Even more outrageous is this notion among some in the American media that their obligation to be objective in their reportage requires them to be neutral in the war. How can we ever forget when ABC News President David Westin, during a panel discussion at Columbia University, asserted a duty to stay neutral as to the terrorist attacks. When asked whether the Pentagon was a legitimate target for the terrorists he said, "I actually don't have an opinion on that, and it's important I not have an opinion on that as I sit here in my capacity right now."

You might think this offensively knuckle-headed sentiment died with Westin's subsequent apology, but think again. The Washington Post in a "news" story chided talk radio and cable TV for being too patriotic and supportive of the war and for under-reporting the anti-war protest movement -- a charge, by the way, echoed by the ever-frustrated Al Gore at a recent speech at Middle Tennessee State.

Media analysts, though, take the cake. Harvard's Alex Jones said that members of the media expressing their patriotism are doing so as part of a calculation -- presumably economic, "despite any kind of journalistic cost." And analyst Eric Burns mildly chastised Fox's Shepherd Smith for his and other reporters' routine reference to American soldiers as "our troops." Burns said it would be better if reporters didn't taint their objectivity by identifying with America's troops.

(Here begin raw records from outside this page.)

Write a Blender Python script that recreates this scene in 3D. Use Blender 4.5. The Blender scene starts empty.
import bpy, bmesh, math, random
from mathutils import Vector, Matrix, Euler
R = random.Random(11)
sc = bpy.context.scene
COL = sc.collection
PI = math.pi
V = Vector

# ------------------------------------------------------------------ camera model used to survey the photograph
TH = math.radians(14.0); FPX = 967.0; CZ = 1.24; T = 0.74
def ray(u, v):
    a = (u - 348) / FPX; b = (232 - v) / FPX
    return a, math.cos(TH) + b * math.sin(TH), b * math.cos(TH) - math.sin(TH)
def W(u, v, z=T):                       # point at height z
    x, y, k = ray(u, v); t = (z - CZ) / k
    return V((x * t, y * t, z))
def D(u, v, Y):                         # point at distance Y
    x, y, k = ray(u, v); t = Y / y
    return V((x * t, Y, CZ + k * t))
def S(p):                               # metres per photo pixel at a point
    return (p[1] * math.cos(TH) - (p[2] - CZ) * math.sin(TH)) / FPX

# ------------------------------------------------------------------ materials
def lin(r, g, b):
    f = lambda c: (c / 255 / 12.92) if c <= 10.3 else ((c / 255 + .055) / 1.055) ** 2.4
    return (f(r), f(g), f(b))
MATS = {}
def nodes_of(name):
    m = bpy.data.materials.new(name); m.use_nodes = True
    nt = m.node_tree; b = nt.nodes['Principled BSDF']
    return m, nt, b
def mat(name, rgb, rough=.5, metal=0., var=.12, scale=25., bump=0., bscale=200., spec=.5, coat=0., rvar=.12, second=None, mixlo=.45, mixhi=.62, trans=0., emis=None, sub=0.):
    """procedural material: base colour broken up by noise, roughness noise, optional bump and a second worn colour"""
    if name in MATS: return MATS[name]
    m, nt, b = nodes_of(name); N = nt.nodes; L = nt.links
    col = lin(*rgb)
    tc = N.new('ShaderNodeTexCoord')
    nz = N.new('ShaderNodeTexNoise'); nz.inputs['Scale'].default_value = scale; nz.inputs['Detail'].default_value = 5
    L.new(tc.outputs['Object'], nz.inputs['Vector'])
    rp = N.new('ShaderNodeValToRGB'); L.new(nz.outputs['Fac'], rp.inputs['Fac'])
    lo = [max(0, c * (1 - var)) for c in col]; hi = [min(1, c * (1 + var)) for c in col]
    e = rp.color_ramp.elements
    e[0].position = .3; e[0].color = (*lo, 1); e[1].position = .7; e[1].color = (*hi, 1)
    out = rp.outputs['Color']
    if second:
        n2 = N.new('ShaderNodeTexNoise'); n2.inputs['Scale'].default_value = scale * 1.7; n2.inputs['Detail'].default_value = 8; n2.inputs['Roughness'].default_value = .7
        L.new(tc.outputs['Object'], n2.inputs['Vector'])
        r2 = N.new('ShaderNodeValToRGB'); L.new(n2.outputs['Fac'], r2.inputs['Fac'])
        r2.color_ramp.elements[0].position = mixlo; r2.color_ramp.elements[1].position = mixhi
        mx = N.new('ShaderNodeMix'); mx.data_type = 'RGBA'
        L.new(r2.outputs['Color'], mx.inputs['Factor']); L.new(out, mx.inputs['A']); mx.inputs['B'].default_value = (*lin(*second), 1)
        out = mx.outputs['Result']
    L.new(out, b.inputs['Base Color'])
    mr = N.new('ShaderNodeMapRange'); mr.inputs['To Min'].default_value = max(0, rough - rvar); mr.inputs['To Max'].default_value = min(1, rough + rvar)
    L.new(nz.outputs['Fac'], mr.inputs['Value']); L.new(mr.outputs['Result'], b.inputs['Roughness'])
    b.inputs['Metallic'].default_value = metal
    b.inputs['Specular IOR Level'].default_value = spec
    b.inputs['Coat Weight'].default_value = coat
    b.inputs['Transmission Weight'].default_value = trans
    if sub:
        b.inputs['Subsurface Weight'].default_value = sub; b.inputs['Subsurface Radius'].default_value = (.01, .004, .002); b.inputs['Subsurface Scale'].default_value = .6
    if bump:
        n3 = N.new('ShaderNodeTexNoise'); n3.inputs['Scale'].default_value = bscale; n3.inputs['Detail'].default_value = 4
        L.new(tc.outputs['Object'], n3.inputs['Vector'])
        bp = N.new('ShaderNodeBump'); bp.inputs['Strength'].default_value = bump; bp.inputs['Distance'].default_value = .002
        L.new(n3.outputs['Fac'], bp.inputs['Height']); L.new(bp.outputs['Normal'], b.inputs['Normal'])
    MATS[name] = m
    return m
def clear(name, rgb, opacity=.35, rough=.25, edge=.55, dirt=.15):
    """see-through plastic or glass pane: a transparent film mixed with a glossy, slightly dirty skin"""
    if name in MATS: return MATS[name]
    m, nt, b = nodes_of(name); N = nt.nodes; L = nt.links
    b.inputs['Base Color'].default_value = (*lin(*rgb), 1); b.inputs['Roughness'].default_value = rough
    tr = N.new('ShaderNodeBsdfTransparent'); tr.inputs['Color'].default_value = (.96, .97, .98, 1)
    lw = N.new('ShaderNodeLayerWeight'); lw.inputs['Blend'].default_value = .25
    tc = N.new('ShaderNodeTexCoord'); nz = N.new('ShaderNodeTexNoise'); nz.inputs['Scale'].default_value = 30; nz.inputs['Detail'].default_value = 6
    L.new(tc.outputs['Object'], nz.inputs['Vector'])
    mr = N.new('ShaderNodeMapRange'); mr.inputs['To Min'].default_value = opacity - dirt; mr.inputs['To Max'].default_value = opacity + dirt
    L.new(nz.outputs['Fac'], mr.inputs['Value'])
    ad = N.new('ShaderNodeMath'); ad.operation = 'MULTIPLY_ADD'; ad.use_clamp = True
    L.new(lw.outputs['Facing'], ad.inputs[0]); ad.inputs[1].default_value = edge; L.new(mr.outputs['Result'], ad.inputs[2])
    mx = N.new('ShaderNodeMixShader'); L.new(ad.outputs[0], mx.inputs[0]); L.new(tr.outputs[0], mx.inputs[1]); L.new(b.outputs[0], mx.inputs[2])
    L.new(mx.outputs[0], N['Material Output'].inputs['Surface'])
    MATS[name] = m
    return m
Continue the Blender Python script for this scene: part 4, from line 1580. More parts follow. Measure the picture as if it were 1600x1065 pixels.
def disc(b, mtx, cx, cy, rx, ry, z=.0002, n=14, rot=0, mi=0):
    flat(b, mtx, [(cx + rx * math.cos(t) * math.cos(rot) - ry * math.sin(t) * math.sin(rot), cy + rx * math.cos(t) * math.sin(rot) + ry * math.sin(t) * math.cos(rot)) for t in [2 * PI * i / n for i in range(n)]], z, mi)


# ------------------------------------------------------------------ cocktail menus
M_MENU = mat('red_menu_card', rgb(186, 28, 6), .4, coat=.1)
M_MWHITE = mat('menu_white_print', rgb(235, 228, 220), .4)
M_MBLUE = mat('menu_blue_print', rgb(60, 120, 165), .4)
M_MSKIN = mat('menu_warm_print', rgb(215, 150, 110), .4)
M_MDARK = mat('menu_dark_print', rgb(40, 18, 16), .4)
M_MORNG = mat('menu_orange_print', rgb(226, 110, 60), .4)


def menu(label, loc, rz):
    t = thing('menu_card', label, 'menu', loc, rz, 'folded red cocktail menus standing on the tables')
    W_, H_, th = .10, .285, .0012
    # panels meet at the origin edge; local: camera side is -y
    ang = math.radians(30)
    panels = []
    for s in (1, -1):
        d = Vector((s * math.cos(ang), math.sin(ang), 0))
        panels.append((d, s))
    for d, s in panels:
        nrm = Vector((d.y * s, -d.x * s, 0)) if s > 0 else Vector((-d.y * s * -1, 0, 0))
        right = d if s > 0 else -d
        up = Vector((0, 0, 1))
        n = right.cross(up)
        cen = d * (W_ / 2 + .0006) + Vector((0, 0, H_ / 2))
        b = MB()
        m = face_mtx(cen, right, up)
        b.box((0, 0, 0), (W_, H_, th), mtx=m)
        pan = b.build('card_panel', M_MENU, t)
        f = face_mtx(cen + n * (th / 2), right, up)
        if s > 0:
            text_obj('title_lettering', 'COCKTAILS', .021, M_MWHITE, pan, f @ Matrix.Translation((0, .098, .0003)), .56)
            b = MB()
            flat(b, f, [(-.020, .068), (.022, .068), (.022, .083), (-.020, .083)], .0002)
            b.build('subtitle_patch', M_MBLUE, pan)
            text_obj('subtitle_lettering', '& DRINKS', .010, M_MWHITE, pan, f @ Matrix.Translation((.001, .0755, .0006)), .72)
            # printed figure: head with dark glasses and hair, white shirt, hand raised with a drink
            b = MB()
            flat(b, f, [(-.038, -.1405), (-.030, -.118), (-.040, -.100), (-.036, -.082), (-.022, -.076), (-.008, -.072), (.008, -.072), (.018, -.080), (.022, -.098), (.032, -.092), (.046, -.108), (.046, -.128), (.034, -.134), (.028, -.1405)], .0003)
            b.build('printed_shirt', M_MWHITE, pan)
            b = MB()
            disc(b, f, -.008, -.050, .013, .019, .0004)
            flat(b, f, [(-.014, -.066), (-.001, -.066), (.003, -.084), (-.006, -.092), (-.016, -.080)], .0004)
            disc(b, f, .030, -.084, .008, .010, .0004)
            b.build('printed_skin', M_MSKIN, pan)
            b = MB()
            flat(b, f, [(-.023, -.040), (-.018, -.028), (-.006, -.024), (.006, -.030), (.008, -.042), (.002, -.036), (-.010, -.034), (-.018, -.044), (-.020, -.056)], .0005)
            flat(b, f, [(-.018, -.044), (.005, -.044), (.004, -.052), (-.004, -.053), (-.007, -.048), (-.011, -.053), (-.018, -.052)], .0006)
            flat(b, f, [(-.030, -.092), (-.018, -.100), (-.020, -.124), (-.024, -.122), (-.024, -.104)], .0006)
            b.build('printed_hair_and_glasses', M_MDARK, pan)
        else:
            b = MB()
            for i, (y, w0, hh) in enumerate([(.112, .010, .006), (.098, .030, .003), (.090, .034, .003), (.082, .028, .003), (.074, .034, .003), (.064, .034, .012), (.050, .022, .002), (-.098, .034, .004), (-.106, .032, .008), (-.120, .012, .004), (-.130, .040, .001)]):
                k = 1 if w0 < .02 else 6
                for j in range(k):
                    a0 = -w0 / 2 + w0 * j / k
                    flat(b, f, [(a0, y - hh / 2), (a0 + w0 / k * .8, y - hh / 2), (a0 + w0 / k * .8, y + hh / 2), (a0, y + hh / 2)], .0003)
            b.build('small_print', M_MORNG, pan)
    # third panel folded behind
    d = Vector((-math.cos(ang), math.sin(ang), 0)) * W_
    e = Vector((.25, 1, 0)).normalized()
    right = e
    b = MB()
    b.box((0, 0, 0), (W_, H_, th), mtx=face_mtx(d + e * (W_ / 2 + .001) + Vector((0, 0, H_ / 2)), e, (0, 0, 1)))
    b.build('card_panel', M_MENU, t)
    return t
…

No, Eric, and Alex, what would taint them is a feigned indifference -- you don't overcome a bias by lying about it. There is nothing wrong with American reporters being supportive of America and nothing inconsistent therein with their duty to accurately report. There is everything wrong with American reporters pretending to be or actually being impartial.

It is no accident that an alternative media, in talk radio, the Internet and cable television has graciously risen up with a vengeance to report and analyze the news, without the artificial anti-Western filter through which much of the mainstream media often disseminates its news.